もつとも、成立につき争のない乙第七号証の一、二、同第八号証の一乃至三、同第十一号証の一乃至四によると、駐留軍は労務者が組合員であることや労働組合運動をしたことの故をもつて差別待遇その他不利益な取扱をしないことを建前としており、そして原告が解雇された当時の山田部隊司令官スプリツグ少佐が労務管理に優れた業績を残し一般の労務者からも敬服されていたことは一応認められるが、そのことだけでは未だ前記認定を覆えすに足りない。

しかして、他に原告に前記保安基準の(2) に該当する具体的事実が存在したこと及び駐留軍が右事実が存在すると認定したことを認めるに足る証拠も存しない以上、駐留軍の解雇要求、ひいては被告の本件解雇の意思表示は、結局原告の労働組合運動を理由とするものであり、労働組合法第七条第一号の不当労働行為に該当し、無効といわなければならない。

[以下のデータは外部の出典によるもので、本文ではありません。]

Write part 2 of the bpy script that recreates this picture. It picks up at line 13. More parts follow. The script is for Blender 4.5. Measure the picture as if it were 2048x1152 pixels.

三、以上判断したところから明らかなように、本件解雇の意思表示は不当労働行為として無効であり、従つてまたその前提として右と同一の理由によつてなされた出勤停止処分も無効なものといわなければならないから、原告は依然駐留軍労務者として被告と雇傭関係にあるものというべき、原告は出勤停止処分を受けてから今日まで労働を提供していないが、それは被告の受領拒否に基因するものであるから原告は被告に対し賃金請求権を有するものと解すべきである。

しかして、原告が昭和三十年十一月八日出勤停止処分を受けるまでの過去一年間における平均賃金手取月額が二万八百七十七円であつたことは当事者間に争がないから、原告が出勤停止処分を受けた昭和三十年十一月八日以降少くとも毎月同額の賃金請求権を被告に対して有していることとなるが、成立に争のない甲第五号証によると、原告は右出勤停止処分から昭和三十一年九月二十二日の本件解雇に至るまでの間は右賃金額の六割を支給されたが、解雇されてのちは一切の賃金の支給を受けていないことが認められる。

そこで計算してみると、原告が不当な出勤停止処分を受けたことによつて得られなかつた賃金額は毎月平均八千三百五十一円(前記平均賃金手取月額二万八百七十七円の四割)で、出勤停止期間中の合計額は八万三千三百四円を超えること、また解雇されて以降昭和三十三年五月末日までに原告が得られなかつた賃金の合計額は約四十万二千二百円となること、すなわち原告が出勤停止及び解雇によつて昭和三十三年五月末日までに失つた賃金の総計は少くとも原告が本訴において請求する四十八万五千五百三十四円を超過することが算定される。

また被告の賃金支払い方法が前月分の賃金を翌月十日に支払うようになつていたことは原告の自認するところであるから、被告は原告に対し昭和三十三年六月分以降の賃金として毎月二万八百七十七円あてを翌月十日までに支払うべき義務がある。

よつて、原告の本訴請求は全部理由があるからこれを認容し、訴訟費用の負担については民事訴訟法第八十九条を適用し、なお仮執行の宣言は本件に相当でないと認めるのでこれを附さないこととして、主文のとおり判決する。